TASK GOAL: Copy every line of the data exactly, leaving nothing out.

STORED DATA:
## BEGIN
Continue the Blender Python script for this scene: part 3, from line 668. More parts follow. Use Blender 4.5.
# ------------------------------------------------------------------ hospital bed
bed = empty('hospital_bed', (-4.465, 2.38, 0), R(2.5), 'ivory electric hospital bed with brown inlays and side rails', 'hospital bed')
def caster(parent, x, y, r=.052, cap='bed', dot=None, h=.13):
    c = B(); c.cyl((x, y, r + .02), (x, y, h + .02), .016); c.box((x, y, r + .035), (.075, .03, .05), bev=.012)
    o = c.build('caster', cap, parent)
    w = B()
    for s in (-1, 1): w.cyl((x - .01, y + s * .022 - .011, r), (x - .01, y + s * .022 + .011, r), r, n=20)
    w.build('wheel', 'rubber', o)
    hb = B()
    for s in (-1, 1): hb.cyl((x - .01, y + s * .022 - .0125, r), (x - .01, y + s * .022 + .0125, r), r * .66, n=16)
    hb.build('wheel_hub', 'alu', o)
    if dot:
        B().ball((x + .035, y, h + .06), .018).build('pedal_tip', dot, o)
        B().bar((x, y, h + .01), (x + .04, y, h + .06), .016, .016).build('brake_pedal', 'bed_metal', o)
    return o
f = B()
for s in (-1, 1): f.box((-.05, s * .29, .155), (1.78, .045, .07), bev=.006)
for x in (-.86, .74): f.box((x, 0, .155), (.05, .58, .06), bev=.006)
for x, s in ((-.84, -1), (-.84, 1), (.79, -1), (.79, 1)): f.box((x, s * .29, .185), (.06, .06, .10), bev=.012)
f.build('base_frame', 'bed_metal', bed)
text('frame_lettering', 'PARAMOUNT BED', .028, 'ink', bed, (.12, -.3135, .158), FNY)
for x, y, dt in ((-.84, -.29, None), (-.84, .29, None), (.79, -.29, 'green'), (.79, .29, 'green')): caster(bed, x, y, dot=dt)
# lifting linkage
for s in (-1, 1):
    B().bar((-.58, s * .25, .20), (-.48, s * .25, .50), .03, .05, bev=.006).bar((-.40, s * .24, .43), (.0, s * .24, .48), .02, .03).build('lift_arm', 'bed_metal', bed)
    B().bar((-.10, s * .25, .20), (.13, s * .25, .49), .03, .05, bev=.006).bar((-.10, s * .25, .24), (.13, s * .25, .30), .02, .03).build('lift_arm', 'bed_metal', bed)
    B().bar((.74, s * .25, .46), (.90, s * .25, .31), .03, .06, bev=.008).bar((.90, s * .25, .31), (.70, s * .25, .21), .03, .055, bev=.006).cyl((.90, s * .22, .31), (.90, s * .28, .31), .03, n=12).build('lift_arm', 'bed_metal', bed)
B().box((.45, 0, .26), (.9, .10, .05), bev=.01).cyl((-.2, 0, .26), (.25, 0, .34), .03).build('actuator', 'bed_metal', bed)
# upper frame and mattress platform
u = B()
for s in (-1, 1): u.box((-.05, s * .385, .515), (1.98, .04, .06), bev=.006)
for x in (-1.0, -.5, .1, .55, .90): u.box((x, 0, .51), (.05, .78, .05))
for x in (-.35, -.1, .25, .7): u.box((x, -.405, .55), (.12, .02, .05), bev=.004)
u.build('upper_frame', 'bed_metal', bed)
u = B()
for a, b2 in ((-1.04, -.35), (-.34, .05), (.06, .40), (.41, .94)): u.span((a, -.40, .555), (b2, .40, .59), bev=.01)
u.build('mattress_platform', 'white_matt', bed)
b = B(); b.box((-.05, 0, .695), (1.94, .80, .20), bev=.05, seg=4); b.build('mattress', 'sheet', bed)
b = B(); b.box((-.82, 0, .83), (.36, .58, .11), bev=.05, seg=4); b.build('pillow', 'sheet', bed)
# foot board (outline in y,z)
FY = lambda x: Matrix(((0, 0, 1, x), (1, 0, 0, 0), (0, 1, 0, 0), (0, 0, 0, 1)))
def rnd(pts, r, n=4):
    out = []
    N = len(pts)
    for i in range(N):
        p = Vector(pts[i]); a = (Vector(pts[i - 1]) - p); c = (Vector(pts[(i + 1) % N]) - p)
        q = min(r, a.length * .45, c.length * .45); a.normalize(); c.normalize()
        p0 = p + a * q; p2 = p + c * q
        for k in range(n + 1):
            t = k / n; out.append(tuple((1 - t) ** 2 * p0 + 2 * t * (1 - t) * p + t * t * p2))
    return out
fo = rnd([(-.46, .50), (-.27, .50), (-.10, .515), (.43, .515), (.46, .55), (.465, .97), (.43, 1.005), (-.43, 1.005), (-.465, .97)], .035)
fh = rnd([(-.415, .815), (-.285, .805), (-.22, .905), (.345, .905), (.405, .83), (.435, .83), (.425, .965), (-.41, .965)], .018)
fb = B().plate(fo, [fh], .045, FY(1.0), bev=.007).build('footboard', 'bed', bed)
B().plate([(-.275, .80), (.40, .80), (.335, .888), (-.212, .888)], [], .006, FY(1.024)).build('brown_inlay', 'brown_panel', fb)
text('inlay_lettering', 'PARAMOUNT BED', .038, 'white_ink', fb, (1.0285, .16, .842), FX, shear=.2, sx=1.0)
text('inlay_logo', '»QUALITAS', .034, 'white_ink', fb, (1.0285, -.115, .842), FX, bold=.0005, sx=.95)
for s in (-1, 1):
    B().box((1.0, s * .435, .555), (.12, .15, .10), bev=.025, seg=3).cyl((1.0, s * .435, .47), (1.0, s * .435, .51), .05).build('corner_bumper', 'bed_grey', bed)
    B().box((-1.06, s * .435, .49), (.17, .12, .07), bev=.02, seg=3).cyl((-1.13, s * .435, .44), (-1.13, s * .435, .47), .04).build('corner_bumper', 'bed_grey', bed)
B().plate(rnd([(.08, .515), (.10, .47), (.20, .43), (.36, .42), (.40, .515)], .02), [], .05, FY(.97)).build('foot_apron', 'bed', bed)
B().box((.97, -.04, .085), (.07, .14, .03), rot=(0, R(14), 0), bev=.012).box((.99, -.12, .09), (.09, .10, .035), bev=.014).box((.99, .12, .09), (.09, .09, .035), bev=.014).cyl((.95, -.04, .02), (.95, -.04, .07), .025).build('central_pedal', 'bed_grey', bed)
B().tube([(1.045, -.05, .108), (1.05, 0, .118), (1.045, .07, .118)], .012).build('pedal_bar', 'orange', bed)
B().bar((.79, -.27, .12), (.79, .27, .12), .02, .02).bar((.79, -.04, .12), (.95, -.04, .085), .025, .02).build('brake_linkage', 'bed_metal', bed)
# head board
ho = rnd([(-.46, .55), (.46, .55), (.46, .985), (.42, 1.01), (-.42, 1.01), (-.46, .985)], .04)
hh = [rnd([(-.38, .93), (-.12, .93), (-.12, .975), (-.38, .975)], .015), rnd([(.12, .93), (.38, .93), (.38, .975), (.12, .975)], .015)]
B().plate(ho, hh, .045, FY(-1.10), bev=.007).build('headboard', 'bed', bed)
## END
TASK RESULT:
Continue the Blender Python script for this scene: part 3, from line 668. More parts follow. Use Blender 4.5.
# ------------------------------------------------------------------ hospital bed
bed = empty('hospital_bed', (-4.465, 2.38, 0), R(2.5), 'ivory electric hospital bed with brown inlays and side rails', 'hospital bed')
def caster(parent, x, y, r=.052, cap='bed', dot=None, h=.13):
    c = B(); c.cyl((x, y, r + .02), (x, y, h + .02), .016); c.box((x, y, r + .035), (.075, .03, .05), bev=.012)
    o = c.build('caster', cap, parent)
    w = B()
    for s in (-1, 1): w.cyl((x - .01, y + s * .022 - .011, r), (x - .01, y + s * .022 + .011, r), r, n=20)
    w.build('wheel', 'rubber', o)
    hb = B()
    for s in (-1, 1): hb.cyl((x - .01, y + s * .022 - .0125, r), (x - .01, y + s * .022 + .0125, r), r * .66, n=16)
    hb.build('wheel_hub', 'alu', o)
    if dot:
        B().ball((x + .035, y, h + .06), .018).build('pedal_tip', dot, o)
        B().bar((x, y, h + .01), (x + .04, y, h + .06), .016, .016).build('brake_pedal', 'bed_metal', o)
    return o
f = B()
for s in (-1, 1): f.box((-.05, s * .29, .155), (1.78, .045, .07), bev=.006)
for x in (-.86, .74): f.box((x, 0, .155), (.05, .58, .06), bev=.006)
for x, s in ((-.84, -1), (-.84, 1), (.79, -1), (.79, 1)): f.box((x, s * .29, .185), (.06, .06, .10), bev=.012)
f.build('base_frame', 'bed_metal', bed)
text('frame_lettering', 'PARAMOUNT BED', .028, 'ink', bed, (.12, -.3135, .158), FNY)
for x, y, dt in ((-.84, -.29, None), (-.84, .29, None), (.79, -.29, 'green'), (.79, .29, 'green')): caster(bed, x, y, dot=dt)
# lifting linkage
for s in (-1, 1):
    B().bar((-.58, s * .25, .20), (-.48, s * .25, .50), .03, .05, bev=.006).bar((-.40, s * .24, .43), (.0, s * .24, .48), .02, .03).build('lift_arm', 'bed_metal', bed)
    B().bar((-.10, s * .25, .20), (.13, s * .25, .49), .03, .05, bev=.006).bar((-.10, s * .25, .24), (.13, s * .25, .30), .02, .03).build('lift_arm', 'bed_metal', bed)
    B().bar((.74, s * .25, .46), (.90, s * .25, .31), .03, .06, bev=.008).bar((.90, s * .25, .31), (.70, s * .25, .21), .03, .055, bev=.006).cyl((.90, s * .22, .31), (.90, s * .28, .31), .03, n=12).build('lift_arm', 'bed_metal', bed)
B().box((.45, 0, .26), (.9, .10, .05), bev=.01).cyl((-.2, 0, .26), (.25, 0, .34), .03).build('actuator', 'bed_metal', bed)
# upper frame and mattress platform
u = B()
for s in (-1, 1): u.box((-.05, s * .385, .515), (1.98, .04, .06), bev=.006)
for x in (-1.0, -.5, .1, .55, .90): u.box((x, 0, .51), (.05, .78, .05))
for x in (-.35, -.1, .25, .7): u.box((x, -.405, .55), (.12, .02, .05), bev=.004)
u.build('upper_frame', 'bed_metal', bed)
u = B()
for a, b2 in ((-1.04, -.35), (-.34, .05), (.06, .40), (.41, .94)): u.span((a, -.40, .555), (b2, .40, .59), bev=.01)
u.build('mattress_platform', 'white_matt', bed)
b = B(); b.box((-.05, 0, .695), (1.94, .80, .20), bev=.05, seg=4); b.build('mattress', 'sheet', bed)
b = B(); b.box((-.82, 0, .83), (.36, .58, .11), bev=.05, seg=4); b.build('pillow', 'sheet', bed)
# foot board (outline in y,z)
FY = lambda x: Matrix(((0, 0, 1, x), (1, 0, 0, 0), (0, 1, 0, 0), (0, 0, 0, 1)))
def rnd(pts, r, n=4):
    out = []
    N = len(pts)
    for i in range(N):
        p = Vector(pts[i]); a = (Vector(pts[i - 1]) - p); c = (Vector(pts[(i + 1) % N]) - p)
        q = min(r, a.length * .45, c.length * .45); a.normalize(); c.normalize()
        p0 = p + a * q; p2 = p + c * q
        for k in range(n + 1):
            t = k / n; out.append(tuple((1 - t) ** 2 * p0 + 2 * t * (1 - t) * p + t * t * p2))
    return out
fo = rnd([(-.46, .50), (-.27, .50), (-.10, .515), (.43, .515), (.46, .55), (.465, .97), (.43, 1.005), (-.43, 1.005), (-.465, .97)], .035)
fh = rnd([(-.415, .815), (-.285, .805), (-.22, .905), (.345, .905), (.405, .83), (.435, .83), (.425, .965), (-.41, .965)], .018)
fb = B().plate(fo, [fh], .045, FY(1.0), bev=.007).build('footboard', 'bed', bed)
B().plate([(-.275, .80), (.40, .80), (.335, .888), (-.212, .888)], [], .006, FY(1.024)).build('brown_inlay', 'brown_panel', fb)
text('inlay_lettering', 'PARAMOUNT BED', .038, 'white_ink', fb, (1.0285, .16, .842), FX, shear=.2, sx=1.0)
text('inlay_logo', '»QUALITAS', .034, 'white_ink', fb, (1.0285, -.115, .842), FX, bold=.0005, sx=.95)
for s in (-1, 1):
    B().box((1.0, s * .435, .555), (.12, .15, .10), bev=.025, seg=3).cyl((1.0, s * .435, .47), (1.0, s * .435, .51), .05).build('corner_bumper', 'bed_grey', bed)
    B().box((-1.06, s * .435, .49), (.17, .12, .07), bev=.02, seg=3).cyl((-1.13, s * .435, .44), (-1.13, s * .435, .47), .04).build('corner_bumper', 'bed_grey', bed)
B().plate(rnd([(.08, .515), (.10, .47), (.20, .43), (.36, .42), (.40, .515)], .02), [], .05, FY(.97)).build('foot_apron', 'bed', bed)
B().box((.97, -.04, .085), (.07, .14, .03), rot=(0, R(14), 0), bev=.012).box((.99, -.12, .09), (.09, .10, .035), bev=.014).box((.99, .12, .09), (.09, .09, .035), bev=.014).cyl((.95, -.04, .02), (.95, -.04, .07), .025).build('central_pedal', 'bed_grey', bed)
B().tube([(1.045, -.05, .108), (1.05, 0, .118), (1.045, .07, .118)], .012).build('pedal_bar', 'orange', bed)
B().bar((.79, -.27, .12), (.79, .27, .12), .02, .02).bar((.79, -.04, .12), (.95, -.04, .085), .025, .02).build('brake_linkage', 'bed_metal', bed)
# head board
ho = rnd([(-.46, .55), (.46, .55), (.46, .985), (.42, 1.01), (-.42, 1.01), (-.46, .985)], .04)
hh = [rnd([(-.38, .93), (-.12, .93), (-.12, .975), (-.38, .975)], .015), rnd([(.12, .93), (.38, .93), (.38, .975), (.12, .975)], .015)]
B().plate(ho, hh, .045, FY(-1.10), bev=.007).build('headboard', 'bed', bed)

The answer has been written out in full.